Rock’s most notorious prankster has struck again. On July 19th (my birthday) anybody who bought a vinyl album at the Third Man store received a free gift with purchase: a vinyl record in a plain white sleeve, bearing the words “No Name” with song titles as “Side One, Track One”, “Side One, Track Two”, etc. There was no other information, but there was a picture of the record on Third Man’s Instagram page with the command to “rip it.” Copies of the album immediately began appearing on YouTube as the lucky owners realized that they were holding a brand new, unannounced, Jack White album. A week later the album appeared, with song titles and the official name of No Name, only on streaming services…quite a switch from the current king of vinyl who has a somewhat undeserved reputation as being a Luddite.
White’s recent solo releases have leaned towards heavier, bordering on industrial, music, as if you were hearing the White Stripes playing Nine Inch Nails. The creative misfire, 2018’s Boarding House Reach, was both the zenith of this style and the nadir of his career. Noisy, harsh, and largely tuneless, Reach set the tone for 2022’s Fear of the Dawn, which was just as noisy and harsh but had a few more tunes.
Dawn was the first half of a musical diptych, followed only a few months later by Entering Heaven Alive, a beautifully paced collection of acoustic-tinged ballads and mid-tempo songs that was White’s best album since the magnificent Blunderbuss, his initial foray into solo work. Now, two years later, comes No Name, an album that received no hype whatsoever. There was no marketing, and no physical release at all until earlier this month. There have been no videos. News of the album was strictly word of mouth. Many fans, not knowing what they had in their possession, probably assumed the album was a throwaway.
It wasn’t.
No Name eclipses Entering Heaven Alive as the best Jack White solo album since Blunderbuss. In many ways, it harkens back to the White Stripes of Elephant and Icky Thump. This is the most minimalist album White has done since the Stripes. Most songs feature just three musicians. Only one song (“That’s How I’m Feeling”) features a full band of guitar, bass, multiple drummers, and keyboards, but the stars of this show are White and his fellow Raconteur Patrick Keeler on drums. It’s also a family affair with White’s wife, Olivia Jean, playing bass on “Old Scratch Blues” and “That’s How I’m Feeling,” while his teenage daughter Scarlett adds the bottom end to the delightful “Archbishop Harold Holmes” and “Underground.” Perhaps best of all is “Number One With A Bullet” which features just White and Keeler in a tantalizing glimpse of what the White Stripes would have sounded like with a more conventional drummer.

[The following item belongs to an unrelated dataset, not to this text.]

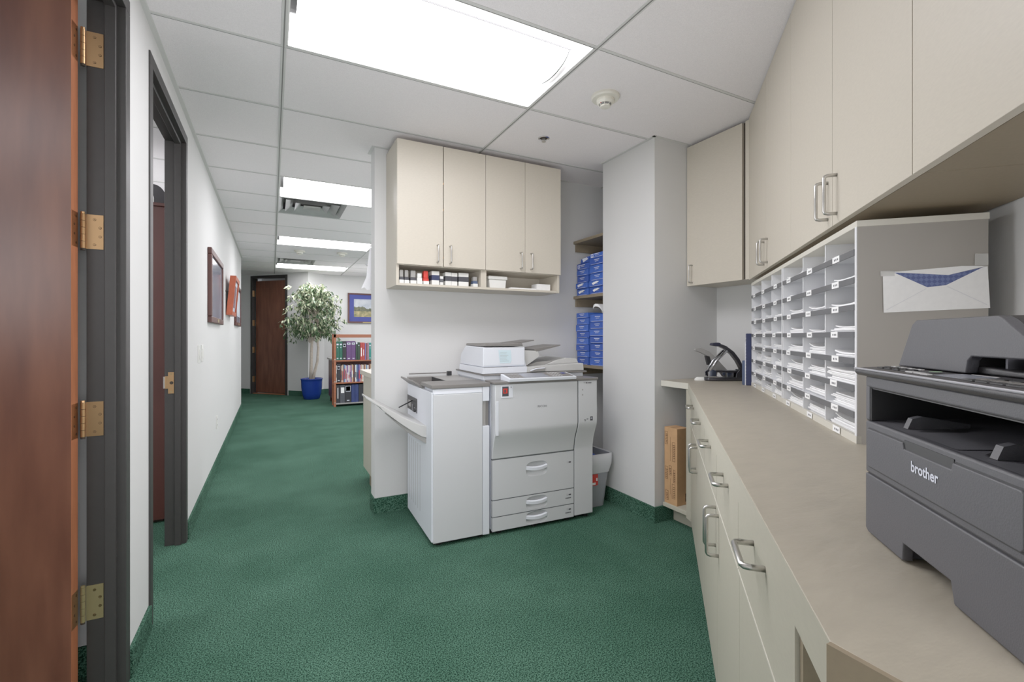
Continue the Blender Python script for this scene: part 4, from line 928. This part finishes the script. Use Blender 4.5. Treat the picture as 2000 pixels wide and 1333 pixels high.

The minimalism extends to the packaging, featuring the same blue-tinted image on both the front and the back cover, a simple black inner sleeve, and a white-on-black lyric sheet. The name of the artist and album appear only on the spine of the album.
This is the hardest rocking album in White’s career. There are no ballads to soften the blows that come fast and furious in the thirteen tracks. Even the songs that start gently explode into a fury before too long. Throughout the album the musicians are in overdrive, from the Stripes-ish mutant blues of “Bless Yourself” to the punky thrash of “Bombing Out” and “Missionary”, which cops the opening riff from the Clash’s “Clash City Rockers.”
White’s sense of humor is also present. “It’s Rough on Rats (If You’re Asking)” mourns the world we’re leaving behind for our furry brethren. “The world is worse than when we found it/It sure must be rough on rats…But I should stop complaining every time it’s raining/’Cause I’m still not food for cats.” Meanwhile, “Archbishop Harold Holmes” takes the form of a letter from the title parson who promises the answers to all life’s questions “If you’ve been crossed up by hoodoo, voodoo/The wizard or the lizard/You got family trouble?/Man trouble?/Woman trouble?” But the solution is a Ponzi scheme, the prosperity gospel that promises wealth if you first give all you’ve got: “By sundown, Monday/You who come will be blessed with the big money blessing/You will be doubted by all the unbelievers/On all the things I’m addressing/But you must tell seven friends/You must first bring seven friends.”
“What’s the rumpus?” White asks before harkening back to his younger days as a musician. “When will the label dump us?/They tried to stump us/What genre will they lump us?” It’s a sincere question coming from a musical iconoclast like Jack White. His music skips merrily from heavy rock to blues to rap to country to bluegrass…sometimes all in the same song (e.g., “Lazaretto”). He’s spent his entire career blurring distinctions between genres while still sounding like himself. From the cheap plastic guitars and red/white/black color scheme of the White Stripes to the suit-wearing, blue-haired troubadour of Entering Heaven Alive, White has remained his own man and has achieved great success by doing things his way. While No Name calls back to his earlier days in terms of sound and distortion, it’s very much the work of a mature artist who, after twenty-five years making music, still has a lot to offer and a lot to prove to himself.